§ Problem statement: Return the line containing "were 2048x1536 pixels.", the line containing "hl.build('pin_holes', m_ink, t)", and every line between them, exactly as they stand. Output nothing else.

§ Records for this exercise:
--
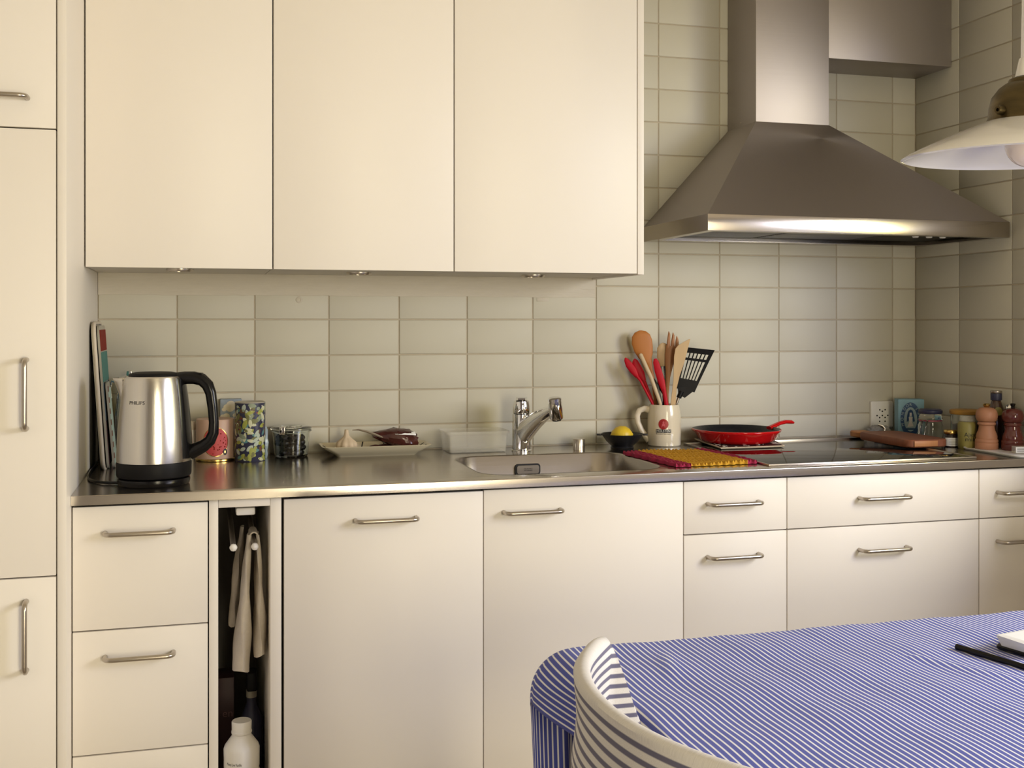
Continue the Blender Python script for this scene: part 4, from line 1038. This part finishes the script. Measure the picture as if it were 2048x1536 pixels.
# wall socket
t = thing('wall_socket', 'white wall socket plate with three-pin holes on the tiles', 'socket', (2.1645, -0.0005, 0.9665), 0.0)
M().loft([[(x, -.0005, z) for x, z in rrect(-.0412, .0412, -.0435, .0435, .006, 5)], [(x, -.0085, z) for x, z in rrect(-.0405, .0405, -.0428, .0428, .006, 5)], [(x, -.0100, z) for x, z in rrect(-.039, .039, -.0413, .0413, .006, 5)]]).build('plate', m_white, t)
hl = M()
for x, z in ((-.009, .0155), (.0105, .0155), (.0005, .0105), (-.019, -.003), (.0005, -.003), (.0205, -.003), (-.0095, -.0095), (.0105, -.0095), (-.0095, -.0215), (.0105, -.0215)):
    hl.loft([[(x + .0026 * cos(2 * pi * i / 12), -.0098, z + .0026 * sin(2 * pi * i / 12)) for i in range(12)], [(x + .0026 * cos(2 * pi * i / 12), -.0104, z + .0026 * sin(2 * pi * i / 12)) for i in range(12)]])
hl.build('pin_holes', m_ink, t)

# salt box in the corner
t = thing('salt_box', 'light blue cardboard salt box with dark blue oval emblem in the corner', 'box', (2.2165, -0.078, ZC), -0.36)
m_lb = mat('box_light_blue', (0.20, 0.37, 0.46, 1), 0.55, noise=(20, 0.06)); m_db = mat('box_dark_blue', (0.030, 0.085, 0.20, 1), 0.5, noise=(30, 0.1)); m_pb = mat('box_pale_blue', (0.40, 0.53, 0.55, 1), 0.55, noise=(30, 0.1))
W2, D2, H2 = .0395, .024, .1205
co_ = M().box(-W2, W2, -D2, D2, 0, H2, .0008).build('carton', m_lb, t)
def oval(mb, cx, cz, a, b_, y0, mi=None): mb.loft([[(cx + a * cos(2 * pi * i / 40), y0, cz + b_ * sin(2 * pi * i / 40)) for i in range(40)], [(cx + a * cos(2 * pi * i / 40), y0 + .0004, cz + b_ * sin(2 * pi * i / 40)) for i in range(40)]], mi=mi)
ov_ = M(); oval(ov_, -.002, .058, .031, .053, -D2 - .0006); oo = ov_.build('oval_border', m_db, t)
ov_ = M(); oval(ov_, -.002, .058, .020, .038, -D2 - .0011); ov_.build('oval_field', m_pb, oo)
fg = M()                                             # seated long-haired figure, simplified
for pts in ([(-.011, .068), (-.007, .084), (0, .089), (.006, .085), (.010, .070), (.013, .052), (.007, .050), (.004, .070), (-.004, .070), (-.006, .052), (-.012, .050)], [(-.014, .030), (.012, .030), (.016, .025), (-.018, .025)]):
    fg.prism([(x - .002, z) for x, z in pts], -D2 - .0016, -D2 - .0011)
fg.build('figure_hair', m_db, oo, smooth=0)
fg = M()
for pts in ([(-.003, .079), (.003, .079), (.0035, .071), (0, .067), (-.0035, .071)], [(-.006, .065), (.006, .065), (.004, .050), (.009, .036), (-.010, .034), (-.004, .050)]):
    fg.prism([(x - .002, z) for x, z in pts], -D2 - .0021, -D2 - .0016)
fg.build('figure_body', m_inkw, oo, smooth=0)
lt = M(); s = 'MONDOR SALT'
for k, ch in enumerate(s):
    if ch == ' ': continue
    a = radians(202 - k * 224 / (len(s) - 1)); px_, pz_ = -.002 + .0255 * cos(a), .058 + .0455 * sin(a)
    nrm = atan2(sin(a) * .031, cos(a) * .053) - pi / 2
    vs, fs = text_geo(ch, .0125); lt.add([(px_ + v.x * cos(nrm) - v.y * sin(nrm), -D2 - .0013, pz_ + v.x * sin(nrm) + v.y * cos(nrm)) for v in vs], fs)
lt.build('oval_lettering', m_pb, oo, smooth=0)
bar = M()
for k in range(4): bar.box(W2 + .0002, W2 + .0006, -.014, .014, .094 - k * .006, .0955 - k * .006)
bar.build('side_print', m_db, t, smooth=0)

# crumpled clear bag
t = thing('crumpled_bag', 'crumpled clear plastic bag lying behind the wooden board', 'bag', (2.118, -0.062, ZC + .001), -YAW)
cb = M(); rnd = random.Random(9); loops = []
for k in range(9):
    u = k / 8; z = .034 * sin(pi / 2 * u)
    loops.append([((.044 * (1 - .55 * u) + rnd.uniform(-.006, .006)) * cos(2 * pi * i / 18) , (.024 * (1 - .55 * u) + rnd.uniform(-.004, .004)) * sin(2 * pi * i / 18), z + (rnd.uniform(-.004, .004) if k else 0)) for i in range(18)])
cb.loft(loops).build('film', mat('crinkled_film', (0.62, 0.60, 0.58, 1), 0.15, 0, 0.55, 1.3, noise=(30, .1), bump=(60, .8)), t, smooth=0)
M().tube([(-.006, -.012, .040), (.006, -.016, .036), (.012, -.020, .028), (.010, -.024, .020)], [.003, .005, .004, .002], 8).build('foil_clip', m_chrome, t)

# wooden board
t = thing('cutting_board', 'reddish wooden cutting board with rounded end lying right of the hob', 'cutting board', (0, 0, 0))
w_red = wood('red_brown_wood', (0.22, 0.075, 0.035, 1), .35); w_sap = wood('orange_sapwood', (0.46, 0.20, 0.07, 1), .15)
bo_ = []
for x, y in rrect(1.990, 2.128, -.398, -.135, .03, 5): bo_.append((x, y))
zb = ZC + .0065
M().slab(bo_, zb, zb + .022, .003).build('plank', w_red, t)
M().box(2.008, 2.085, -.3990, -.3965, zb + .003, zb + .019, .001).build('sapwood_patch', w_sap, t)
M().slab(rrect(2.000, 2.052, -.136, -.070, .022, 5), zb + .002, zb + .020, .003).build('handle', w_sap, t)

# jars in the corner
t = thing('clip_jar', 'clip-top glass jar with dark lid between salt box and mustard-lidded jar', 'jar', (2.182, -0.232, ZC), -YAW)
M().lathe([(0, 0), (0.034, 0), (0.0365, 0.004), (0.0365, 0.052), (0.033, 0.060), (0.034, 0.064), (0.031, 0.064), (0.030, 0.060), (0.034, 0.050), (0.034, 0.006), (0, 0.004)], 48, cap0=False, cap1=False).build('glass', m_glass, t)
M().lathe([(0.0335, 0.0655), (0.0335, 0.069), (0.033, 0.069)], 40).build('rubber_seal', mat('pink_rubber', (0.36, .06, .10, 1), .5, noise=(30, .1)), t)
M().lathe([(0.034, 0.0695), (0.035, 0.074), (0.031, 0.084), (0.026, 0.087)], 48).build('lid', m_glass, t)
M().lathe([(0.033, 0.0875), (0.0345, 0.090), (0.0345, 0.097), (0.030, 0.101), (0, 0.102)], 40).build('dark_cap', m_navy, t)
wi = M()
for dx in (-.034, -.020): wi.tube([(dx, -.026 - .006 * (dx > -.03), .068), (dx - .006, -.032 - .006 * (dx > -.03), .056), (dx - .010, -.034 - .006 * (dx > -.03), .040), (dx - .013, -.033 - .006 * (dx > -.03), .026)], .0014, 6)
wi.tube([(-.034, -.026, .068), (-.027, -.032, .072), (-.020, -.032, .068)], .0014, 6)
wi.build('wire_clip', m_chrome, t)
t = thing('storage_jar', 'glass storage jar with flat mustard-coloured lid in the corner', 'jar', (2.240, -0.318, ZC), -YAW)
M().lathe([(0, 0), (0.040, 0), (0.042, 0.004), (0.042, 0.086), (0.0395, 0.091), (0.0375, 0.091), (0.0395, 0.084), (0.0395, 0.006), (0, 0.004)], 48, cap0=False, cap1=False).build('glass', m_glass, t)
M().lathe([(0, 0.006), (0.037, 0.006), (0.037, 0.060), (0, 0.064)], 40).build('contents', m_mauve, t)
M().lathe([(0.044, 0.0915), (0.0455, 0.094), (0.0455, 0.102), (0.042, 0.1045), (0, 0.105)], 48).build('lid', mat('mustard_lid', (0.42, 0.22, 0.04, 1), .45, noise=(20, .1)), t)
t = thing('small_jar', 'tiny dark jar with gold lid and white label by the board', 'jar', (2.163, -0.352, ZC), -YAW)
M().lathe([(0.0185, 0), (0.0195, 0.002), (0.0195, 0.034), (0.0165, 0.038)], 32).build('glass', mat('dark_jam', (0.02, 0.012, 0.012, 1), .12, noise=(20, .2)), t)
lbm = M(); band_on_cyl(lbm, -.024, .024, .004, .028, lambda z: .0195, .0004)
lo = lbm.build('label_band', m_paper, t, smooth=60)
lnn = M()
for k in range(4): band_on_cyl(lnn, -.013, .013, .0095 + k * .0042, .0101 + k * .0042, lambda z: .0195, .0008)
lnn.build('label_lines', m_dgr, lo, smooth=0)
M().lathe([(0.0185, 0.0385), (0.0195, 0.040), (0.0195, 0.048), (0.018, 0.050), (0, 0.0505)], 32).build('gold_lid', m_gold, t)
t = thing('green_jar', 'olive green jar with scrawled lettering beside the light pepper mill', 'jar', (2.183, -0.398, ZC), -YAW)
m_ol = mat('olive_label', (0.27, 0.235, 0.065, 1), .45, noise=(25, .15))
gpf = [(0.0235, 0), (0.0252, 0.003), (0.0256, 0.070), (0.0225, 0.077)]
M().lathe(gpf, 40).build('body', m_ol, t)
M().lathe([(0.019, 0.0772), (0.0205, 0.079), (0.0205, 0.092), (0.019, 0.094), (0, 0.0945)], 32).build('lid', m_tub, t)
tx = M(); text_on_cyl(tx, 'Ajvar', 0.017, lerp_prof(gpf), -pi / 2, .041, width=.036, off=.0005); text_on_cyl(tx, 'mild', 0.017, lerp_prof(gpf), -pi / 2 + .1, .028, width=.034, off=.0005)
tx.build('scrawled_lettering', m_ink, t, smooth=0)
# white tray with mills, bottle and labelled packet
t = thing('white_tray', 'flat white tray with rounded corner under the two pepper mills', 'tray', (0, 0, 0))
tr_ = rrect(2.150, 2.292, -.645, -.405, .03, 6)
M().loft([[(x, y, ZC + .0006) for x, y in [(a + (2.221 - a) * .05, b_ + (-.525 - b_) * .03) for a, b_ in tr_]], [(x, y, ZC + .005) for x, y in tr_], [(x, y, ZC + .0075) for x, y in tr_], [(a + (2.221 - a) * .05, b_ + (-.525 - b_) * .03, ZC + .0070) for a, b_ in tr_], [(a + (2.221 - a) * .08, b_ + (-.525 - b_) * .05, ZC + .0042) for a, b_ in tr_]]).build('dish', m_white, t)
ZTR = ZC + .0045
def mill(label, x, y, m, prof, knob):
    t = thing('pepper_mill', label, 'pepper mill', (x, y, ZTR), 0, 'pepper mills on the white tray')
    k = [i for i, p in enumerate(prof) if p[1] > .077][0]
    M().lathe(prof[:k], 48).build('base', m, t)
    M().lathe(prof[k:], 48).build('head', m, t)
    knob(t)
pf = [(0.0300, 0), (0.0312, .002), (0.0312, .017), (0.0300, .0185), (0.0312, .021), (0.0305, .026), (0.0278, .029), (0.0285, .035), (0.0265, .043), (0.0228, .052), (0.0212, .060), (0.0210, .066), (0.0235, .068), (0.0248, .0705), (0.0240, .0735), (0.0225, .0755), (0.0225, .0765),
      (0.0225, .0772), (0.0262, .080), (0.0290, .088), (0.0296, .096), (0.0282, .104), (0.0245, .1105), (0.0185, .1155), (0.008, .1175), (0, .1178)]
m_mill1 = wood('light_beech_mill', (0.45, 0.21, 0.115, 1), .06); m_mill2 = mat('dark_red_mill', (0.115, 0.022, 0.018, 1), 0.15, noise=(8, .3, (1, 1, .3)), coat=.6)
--
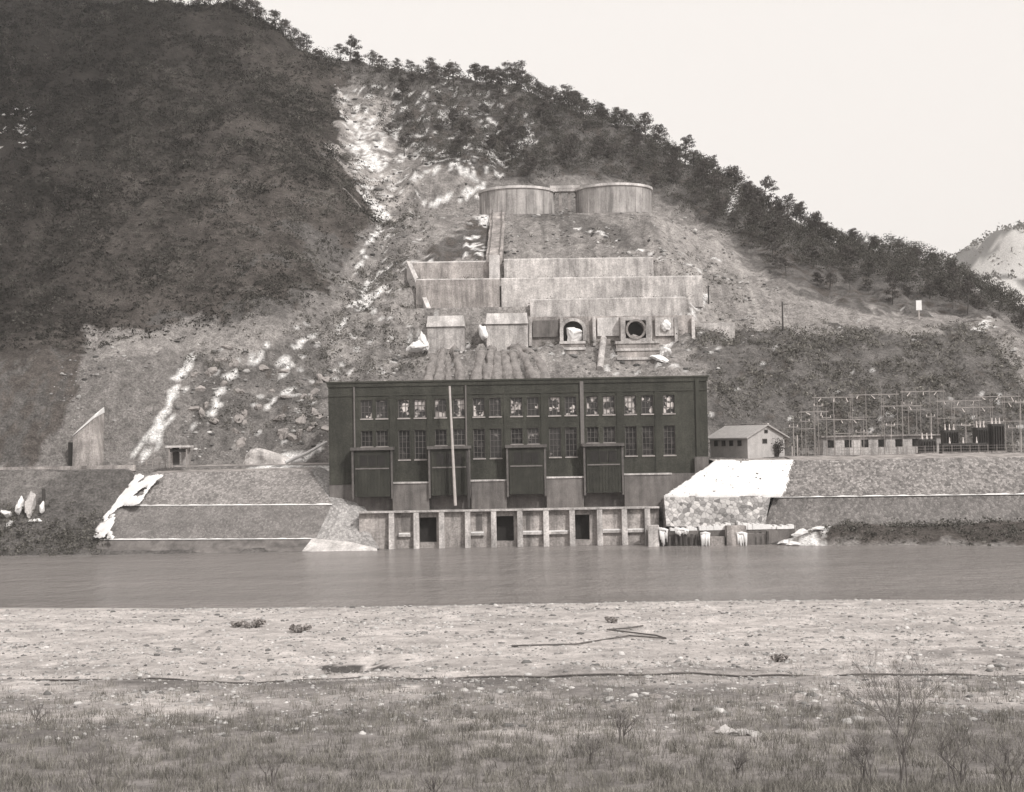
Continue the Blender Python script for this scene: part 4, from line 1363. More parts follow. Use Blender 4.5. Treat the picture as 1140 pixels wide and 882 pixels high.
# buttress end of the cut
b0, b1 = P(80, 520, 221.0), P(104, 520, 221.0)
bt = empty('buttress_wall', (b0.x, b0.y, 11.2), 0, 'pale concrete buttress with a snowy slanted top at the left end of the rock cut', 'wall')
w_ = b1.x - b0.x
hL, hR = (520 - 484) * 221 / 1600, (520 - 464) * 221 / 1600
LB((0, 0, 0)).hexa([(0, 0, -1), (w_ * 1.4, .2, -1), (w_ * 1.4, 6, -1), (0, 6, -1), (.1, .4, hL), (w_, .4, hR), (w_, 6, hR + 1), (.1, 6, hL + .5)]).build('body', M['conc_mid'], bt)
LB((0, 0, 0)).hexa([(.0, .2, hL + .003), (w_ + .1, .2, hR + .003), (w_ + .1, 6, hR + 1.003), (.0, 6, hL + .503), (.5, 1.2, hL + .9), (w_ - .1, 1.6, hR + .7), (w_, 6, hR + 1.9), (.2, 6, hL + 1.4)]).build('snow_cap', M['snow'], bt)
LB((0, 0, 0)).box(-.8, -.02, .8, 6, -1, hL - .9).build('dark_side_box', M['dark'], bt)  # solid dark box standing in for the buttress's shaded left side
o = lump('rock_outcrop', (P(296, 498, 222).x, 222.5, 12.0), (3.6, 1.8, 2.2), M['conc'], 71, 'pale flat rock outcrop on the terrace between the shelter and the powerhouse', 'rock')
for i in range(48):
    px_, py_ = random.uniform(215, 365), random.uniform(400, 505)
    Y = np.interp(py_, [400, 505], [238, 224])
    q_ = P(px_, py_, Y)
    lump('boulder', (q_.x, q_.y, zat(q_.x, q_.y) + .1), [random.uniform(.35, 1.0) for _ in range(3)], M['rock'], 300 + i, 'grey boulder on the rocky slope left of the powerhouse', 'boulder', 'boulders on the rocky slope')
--
§ Exercise solution:
Continue the Blender Python script for this scene: part 4, from line 1038. This part finishes the script. Measure the picture as if it were 2048x1536 pixels.
# wall socket
t = thing('wall_socket', 'white wall socket plate with three-pin holes on the tiles', 'socket', (2.1645, -0.0005, 0.9665), 0.0)
M().loft([[(x, -.0005, z) for x, z in rrect(-.0412, .0412, -.0435, .0435, .006, 5)], [(x, -.0085, z) for x, z in rrect(-.0405, .0405, -.0428, .0428, .006, 5)], [(x, -.0100, z) for x, z in rrect(-.039, .039, -.0413, .0413, .006, 5)]]).build('plate', m_white, t)
hl = M()
for x, z in ((-.009, .0155), (.0105, .0155), (.0005, .0105), (-.019, -.003), (.0005, -.003), (.0205, -.003), (-.0095, -.0095), (.0105, -.0095), (-.0095, -.0215), (.0105, -.0215)):
    hl.loft([[(x + .0026 * cos(2 * pi * i / 12), -.0098, z + .0026 * sin(2 * pi * i / 12)) for i in range(12)], [(x + .0026 * cos(2 * pi * i / 12), -.0104, z + .0026 * sin(2 * pi * i / 12)) for i in range(12)]])
hl.build('pin_holes', m_ink, t)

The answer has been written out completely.